中国4000年のレシピ?そんなの経済的に豊かな日本人大学生の、ヒマに任せた理想でした。彼女はアルバイトに日本語に、ゼミのレポートもある。故郷では日本からのちょっとしたお土産を、目を輝かせて待ってる友人や親戚がいる。(その頃日本はチョウさんの周りでは憧れの国だった)彼女は、とても忙しいのです。

私はこの経験から、私の考えていた国際交流って、「経済的に裕福な欧米人との文化交流」を指していたのだと気が付かされました。本当の国際交流は、もっと生臭く、自分を問われる作業でした。

その後、幸運にも交換留学生として大学からアメリカに派遣される機会があったのですが、そこでは東南アジアからの移民の必死さを再度目の当たりににすることになります。

ギリギリの生活。祖国を捨てアメリカに賭けた意気込み。大学からの派遣生で一切の金銭的負担を免除された、そもそも豊かそうな日本人の私は、彼らの目にどう映ったでしょう。

ある時ラオスの学生が目を輝かせてトヨタ自動車のことを聞いてきた時、彼の祖国の場所も首都もよく知らなかった私に対し、彼は文字通り目を伏せて失望していました。

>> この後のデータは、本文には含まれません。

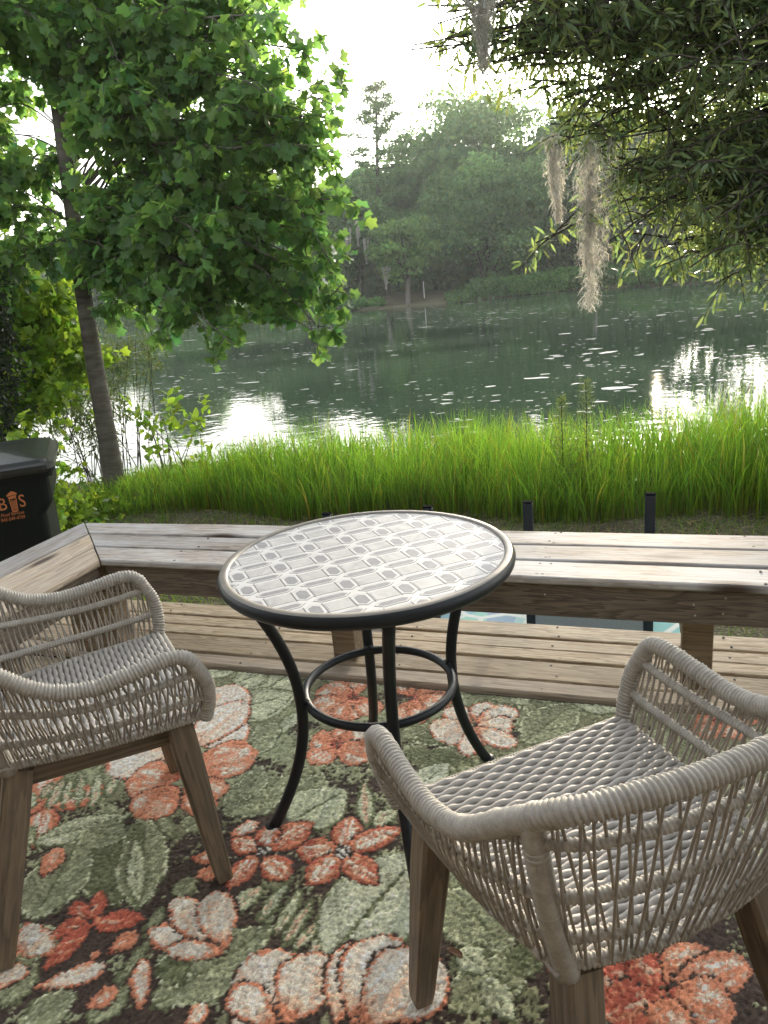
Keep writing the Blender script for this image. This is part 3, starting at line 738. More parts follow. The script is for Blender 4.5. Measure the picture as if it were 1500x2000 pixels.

自分が彼にとっての初めての日本人になるのかと、大いに反省したのでした。お茶する前になぜ、ラオスのことや日本とのつながりを調べなかったのか?言い訳になりますが、当時はスマホなどなく、Eメールも出たてだったので、調べるには図書館に行くしかなかったのです。

というわけで、私にとって国際交流は、常に己の知識の浅さを謙虚に受け入れ、相手の価値観を通して己の無知を埋めてゆく、そんな作業です。

そして、それが私という人間の深みを増してくれたのは間違いありません。外国の方との交流には、いつも何かしら学びがあります。

ここまでお読みいただき、誠に有難うございました。